Suzanne appartient à une lignée où on transmet le féminisme de génération en génération. Dans les années 1920, sa grand-mère marchait avec Margaret Sanger, une féministe et éducatrice à la sexualité à qui on doit l’expression birth control. Aujourd’hui, Suzanne marche avec sa petite-fille, son fils, sa belle-fille, sa sœur et des amis. « C’est important pour moi de marcher et de montrer que nous sommes une voix forte, que nous surveillons de près ce qui va se passer. C’est triste de constater que nous nous battons encore pour les mêmes enjeux. » Sa petite-fille a confectionné une jolie pancarte promouvant les droits des LGBTQ+. À 10 ans, elle est déjà conscientisée au sujet des enjeux qui touchent les minorités sexuelles. « Les enfants sont sensibilisés à l’intimidation à l’école, puis ils voient l’attitude de Donald Trump… Ça va à l’encontre de ce que l’école leur a transmis », déplore-t-elle.

Photographie de Salma, Abdel-Rahman, Samia et Ahmed.
Salma et son mari Abdel-Rahman, de la Virginie, accompagnés de Samia, Ahmed, Bushra et Yahya.

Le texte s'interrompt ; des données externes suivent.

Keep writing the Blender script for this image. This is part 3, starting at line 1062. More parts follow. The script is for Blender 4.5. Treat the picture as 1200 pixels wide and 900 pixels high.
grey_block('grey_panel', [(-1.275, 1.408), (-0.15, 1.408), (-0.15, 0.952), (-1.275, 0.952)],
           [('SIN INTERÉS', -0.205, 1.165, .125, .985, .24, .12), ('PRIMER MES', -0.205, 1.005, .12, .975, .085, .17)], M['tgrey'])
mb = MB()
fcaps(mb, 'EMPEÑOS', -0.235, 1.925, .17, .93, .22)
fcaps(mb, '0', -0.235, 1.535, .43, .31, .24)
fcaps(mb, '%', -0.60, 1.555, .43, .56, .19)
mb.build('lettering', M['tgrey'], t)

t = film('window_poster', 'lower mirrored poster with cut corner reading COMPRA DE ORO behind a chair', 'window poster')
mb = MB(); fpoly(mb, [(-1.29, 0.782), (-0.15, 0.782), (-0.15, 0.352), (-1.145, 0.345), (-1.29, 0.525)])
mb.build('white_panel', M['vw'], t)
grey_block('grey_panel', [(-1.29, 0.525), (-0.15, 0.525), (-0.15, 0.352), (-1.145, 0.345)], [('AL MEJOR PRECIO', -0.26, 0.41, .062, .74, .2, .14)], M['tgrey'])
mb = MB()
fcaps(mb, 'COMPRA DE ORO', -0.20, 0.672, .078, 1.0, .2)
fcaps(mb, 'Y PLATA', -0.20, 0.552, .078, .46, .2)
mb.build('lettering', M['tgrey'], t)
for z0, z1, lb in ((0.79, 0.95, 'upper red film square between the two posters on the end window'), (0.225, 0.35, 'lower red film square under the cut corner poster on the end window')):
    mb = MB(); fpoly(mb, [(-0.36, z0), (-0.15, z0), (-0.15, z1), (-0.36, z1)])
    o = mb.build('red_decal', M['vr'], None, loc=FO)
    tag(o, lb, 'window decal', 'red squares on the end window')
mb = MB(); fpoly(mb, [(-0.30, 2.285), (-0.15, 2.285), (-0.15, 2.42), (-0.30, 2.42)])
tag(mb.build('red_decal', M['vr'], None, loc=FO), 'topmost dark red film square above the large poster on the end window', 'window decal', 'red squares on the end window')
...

Salma, mère au foyer de deux jeunes enfants, vit en Virginie avec son mari Abdel-Rahman, ingénieur. Toute la famille est venue marcher, « pour dire à M. Trump que les droits des femmes sont des droits de la personne, et que nous sommes tous égaux. Et qu’il n’a le droit de marginaliser aucune communauté », explique Salma. Son mari s’inquiète de la montée du racisme et de l’islamophobie. « En tant que minorité, nous sommes solidaires de toutes les minorités qui sont affectées par l’élection de Trump : les Noirs, les latinos, les musulmans, les femmes. » À son avis, la campagne électorale a permis de dévoiler plusieurs enjeux auparavant peu connus de la population, comme l’incarcération massive des Afro-Américains. Le couple est heureux de montrer à ses enfants un bon exemple de démocratie. « Tout le monde ici se serre les coudes », conclut Abdel-Rahman.

Photographie de Erin.
Erin, féministe activiste trans et queer du Minnesota, aspire à un féminisme inclusif.

Erin et sa famille ont fait 20 heures de route depuis le Minnesota pour participer à la marche des femmes. Après avoir recollé des morceaux de sa pancarte Trans & Queer, elle s’élance pour reprendre le rythme de la marche. « Je n’ai jamais vu une aussi grande manifestation! » s’exclame-t-elle. Le gouvernement Trump affecte déjà la communauté trans et queer : il a vite effacé la page consacrée aux enjeux des LGBTQ+ du site officiel de la Maison-Blanche. « Si nous ne sortons pas tout de suite pour nous battre, ça va juste empirer. Il faut faire tout ce qu’on peut pour défendre les droits de tout le monde. » Celle qui aspire à étudier en filmographie garde espoir pour l’avenir. « Je pense que lorsque tout le monde est réellement uni, le mouvement féministe est incroyable. Tout est possible. Mais il y a encore des efforts à faire pour inclure toutes les femmes et tous les êtres humains. C’est ensemble que nous pouvons faire de ce monde un endroit où il fait bon vivre », conclut-elle.